Он затрепетал и затих".

Неизвестно, зачем это сделано? Почему человек, который сражался за родину, за Сталина, почему надо, чтобы он под конец в его бессознательном состоянии стремился к "чему-то туманному, неясному", состоящему из образа любимой женщины и т. д.?

Но это тем более усугубляется, когда приходит к Аничке известие, что враги народа выкапывают наших бойцов из могил. "Выслушав Верстовского, Аничка осталась сидеть неподвижно. Удивление, омерзение, скорбь и неверие в людей овладели ею". Почему неверие в людей? В чем тут дело? Но это имеет свое развитие. Дальше Казакевич пишет: "В эти мгновения, длившиеся, казалось ей, века, она с ужасом спрашивала у Акимова: "Зачем же ты пошел туда? За что же ты умер? Кому понес ты чистоту помыслов, свое мужество и свою любовь?"".

Мы вправе спросить у Казакевича, что он хотел сказать этой философией?

В начале главы он говорит:

"На этом можно и закончить повесть о жизни и смерти человека сороковых годов двадцатого столетия и перейти к другим повестям о людях более позднего времени, об их радостях и печалях".

Значит, нет классового общества, нет советского общества, окруженного врагами, а есть только люди двадцатого столетия? Вот эти места в повести Казакевича, эта общая тональность заставляют говорить, что повесть содержит крупные идейные ошибки.

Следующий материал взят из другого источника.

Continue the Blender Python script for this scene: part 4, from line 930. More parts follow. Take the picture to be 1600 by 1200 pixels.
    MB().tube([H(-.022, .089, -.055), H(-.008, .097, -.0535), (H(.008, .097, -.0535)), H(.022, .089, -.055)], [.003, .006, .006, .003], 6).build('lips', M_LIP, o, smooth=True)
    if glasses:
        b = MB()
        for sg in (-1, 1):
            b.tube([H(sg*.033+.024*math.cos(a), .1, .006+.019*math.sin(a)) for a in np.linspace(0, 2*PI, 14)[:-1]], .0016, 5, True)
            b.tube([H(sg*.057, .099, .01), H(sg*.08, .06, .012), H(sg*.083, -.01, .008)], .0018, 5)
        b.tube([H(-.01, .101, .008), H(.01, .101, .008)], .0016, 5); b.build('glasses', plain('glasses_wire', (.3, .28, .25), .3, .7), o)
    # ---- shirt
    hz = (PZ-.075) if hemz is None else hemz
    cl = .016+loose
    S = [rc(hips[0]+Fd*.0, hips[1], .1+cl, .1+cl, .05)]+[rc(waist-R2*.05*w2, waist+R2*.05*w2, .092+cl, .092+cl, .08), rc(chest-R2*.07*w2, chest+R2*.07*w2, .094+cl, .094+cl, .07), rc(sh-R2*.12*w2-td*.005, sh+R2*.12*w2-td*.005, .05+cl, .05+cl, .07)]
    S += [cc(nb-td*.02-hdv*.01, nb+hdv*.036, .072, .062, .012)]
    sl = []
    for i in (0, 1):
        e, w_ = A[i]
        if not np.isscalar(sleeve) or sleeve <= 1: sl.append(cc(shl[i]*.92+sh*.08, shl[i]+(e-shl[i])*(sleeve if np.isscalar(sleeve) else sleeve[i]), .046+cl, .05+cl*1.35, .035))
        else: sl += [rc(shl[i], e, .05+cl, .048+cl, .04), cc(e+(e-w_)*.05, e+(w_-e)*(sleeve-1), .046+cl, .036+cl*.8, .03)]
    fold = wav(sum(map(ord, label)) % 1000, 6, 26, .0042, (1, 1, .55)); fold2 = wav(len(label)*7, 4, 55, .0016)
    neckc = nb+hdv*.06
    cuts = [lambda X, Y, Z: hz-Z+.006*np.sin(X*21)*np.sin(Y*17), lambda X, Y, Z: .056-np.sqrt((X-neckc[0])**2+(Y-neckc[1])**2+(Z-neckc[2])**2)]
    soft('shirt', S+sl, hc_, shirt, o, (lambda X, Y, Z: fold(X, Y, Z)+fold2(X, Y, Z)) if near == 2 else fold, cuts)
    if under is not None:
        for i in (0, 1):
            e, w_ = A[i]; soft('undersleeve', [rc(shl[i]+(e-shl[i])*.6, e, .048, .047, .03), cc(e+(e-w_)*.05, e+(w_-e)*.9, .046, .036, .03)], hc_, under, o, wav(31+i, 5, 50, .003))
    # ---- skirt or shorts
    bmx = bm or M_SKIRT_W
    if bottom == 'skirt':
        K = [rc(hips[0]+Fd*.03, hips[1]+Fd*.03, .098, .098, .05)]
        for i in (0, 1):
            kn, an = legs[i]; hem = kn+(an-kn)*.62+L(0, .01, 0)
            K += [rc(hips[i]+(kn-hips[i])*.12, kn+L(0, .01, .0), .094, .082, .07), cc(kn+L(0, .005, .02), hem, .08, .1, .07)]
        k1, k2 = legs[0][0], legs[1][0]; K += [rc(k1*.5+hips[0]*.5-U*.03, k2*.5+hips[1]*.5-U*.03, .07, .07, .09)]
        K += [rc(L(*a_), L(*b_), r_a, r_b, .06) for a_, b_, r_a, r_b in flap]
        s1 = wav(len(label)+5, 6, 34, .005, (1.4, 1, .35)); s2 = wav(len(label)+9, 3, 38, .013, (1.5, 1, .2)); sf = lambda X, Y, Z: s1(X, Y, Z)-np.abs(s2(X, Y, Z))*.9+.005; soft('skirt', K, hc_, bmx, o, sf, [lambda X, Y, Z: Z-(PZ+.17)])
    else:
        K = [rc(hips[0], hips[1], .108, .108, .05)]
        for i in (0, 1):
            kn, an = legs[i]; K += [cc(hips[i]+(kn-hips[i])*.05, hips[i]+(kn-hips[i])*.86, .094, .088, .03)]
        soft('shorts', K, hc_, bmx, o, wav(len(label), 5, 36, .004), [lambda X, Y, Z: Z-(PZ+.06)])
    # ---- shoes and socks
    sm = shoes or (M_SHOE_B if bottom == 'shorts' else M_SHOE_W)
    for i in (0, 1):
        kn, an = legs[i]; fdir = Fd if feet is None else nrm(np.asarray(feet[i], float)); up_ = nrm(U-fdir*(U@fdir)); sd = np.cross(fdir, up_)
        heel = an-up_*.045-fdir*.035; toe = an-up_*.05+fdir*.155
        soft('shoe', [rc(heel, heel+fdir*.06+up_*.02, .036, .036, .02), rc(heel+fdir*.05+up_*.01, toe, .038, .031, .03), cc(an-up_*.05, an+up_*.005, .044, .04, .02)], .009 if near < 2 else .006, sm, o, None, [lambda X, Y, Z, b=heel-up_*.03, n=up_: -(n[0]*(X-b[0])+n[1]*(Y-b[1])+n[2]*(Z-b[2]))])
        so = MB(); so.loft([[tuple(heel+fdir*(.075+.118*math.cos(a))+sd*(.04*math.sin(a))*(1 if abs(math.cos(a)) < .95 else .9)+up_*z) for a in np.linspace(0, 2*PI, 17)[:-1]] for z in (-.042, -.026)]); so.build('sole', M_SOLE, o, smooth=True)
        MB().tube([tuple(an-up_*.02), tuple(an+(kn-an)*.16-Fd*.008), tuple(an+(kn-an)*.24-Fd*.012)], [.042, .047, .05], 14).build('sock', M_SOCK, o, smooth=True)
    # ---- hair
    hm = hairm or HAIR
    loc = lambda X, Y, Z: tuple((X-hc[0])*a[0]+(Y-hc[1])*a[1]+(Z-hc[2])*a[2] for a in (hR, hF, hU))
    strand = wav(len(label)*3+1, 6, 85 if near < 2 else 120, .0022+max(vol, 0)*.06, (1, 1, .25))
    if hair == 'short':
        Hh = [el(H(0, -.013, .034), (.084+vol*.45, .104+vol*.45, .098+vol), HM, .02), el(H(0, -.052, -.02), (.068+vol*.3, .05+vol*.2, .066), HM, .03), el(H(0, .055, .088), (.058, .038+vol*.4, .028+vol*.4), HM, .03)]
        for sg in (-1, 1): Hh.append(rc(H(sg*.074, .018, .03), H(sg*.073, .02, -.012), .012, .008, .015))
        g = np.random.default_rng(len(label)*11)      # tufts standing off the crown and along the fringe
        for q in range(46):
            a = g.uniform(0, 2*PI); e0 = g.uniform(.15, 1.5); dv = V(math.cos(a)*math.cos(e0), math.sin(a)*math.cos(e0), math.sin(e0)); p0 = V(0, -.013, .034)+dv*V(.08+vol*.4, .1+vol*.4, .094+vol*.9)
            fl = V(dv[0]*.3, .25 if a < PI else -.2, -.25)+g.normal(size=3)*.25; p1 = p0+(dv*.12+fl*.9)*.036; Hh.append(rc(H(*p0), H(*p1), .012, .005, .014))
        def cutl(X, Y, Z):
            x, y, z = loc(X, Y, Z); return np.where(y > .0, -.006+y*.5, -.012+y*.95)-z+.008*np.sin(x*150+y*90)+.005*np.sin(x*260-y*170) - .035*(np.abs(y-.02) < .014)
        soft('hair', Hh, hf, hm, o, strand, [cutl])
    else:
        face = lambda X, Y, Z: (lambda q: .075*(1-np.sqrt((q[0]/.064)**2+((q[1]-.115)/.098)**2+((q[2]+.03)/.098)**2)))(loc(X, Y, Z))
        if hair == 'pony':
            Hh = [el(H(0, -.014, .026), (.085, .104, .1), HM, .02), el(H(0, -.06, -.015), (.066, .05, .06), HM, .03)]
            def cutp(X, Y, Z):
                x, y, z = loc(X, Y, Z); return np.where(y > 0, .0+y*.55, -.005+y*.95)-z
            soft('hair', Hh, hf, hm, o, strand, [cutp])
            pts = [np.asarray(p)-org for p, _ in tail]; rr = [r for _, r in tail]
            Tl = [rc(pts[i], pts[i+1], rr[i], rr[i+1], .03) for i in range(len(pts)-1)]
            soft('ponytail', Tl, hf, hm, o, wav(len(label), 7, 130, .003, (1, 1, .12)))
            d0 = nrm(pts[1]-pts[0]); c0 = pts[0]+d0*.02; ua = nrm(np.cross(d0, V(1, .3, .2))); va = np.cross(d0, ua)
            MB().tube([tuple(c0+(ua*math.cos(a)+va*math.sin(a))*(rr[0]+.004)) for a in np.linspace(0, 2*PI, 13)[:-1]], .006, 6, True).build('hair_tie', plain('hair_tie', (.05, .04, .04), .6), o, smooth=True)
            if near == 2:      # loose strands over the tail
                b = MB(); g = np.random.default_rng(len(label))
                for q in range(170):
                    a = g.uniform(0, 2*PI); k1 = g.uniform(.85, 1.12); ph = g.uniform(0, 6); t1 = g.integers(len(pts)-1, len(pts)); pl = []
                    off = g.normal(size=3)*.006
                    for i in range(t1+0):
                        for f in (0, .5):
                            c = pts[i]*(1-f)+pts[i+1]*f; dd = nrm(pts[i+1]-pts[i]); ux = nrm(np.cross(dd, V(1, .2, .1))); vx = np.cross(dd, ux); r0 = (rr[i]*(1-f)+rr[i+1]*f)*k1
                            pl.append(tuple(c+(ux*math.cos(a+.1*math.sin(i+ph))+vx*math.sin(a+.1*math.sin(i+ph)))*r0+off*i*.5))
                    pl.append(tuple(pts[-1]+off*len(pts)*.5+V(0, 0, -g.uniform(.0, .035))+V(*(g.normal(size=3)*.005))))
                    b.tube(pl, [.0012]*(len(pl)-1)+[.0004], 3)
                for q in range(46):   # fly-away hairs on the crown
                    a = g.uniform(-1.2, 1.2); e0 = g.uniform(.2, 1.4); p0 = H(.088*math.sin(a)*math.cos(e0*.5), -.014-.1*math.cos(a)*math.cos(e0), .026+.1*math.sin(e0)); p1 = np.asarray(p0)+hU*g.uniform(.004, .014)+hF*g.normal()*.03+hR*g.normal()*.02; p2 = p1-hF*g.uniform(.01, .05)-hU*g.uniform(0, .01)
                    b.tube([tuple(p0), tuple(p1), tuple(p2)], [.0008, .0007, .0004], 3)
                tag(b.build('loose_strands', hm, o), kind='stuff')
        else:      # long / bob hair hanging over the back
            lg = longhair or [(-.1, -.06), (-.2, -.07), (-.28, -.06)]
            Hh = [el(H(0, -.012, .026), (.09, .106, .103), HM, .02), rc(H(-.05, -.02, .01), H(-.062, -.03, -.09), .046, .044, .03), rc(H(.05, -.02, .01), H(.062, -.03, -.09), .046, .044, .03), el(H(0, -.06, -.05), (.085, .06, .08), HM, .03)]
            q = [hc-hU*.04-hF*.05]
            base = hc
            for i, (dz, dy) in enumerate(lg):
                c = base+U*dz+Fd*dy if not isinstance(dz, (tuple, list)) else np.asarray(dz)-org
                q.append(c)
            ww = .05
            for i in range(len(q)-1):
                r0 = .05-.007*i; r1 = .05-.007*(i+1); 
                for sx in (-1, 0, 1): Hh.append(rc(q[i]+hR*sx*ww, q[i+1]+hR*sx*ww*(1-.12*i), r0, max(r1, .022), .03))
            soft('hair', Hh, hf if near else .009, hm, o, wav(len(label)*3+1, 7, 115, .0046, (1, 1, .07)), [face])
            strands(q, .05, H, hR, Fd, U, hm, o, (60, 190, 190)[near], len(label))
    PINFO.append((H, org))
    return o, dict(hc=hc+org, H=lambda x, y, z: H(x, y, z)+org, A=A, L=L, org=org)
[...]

Я не могу поставить эту повесть в один ряд с романом Гроссмана. Почему? Потому что и тема, которую взял Казакевич, уже, и люди, которых он изображает, - это люди цельные в большинстве своем. Здесь есть очень хорошие страницы, здесь показана героическая борьба людей, здесь проведена оригинальная идея, когда он показывает людей в Норвегии, да и, наконец, само произведение написано гуманным человеком. Но этого рода идейные ошибки, которые находят свое выражение в целом ряде художественных и' идеологических срывов, заставляют нас сказать, что это произведение с крупными идейными ошибками. Мы не можем сказать, как о романе Гроссмана, что эта повесть Казакевича в идее своей порочна, она поддается в этом отношении исправлению, но она не должна была в таком виде появляться на страницах "Нового мира".

Редакция проявила благодушие, идейную нетребовательность, не поставив перед автором вопросов, которые мы ставим сейчас.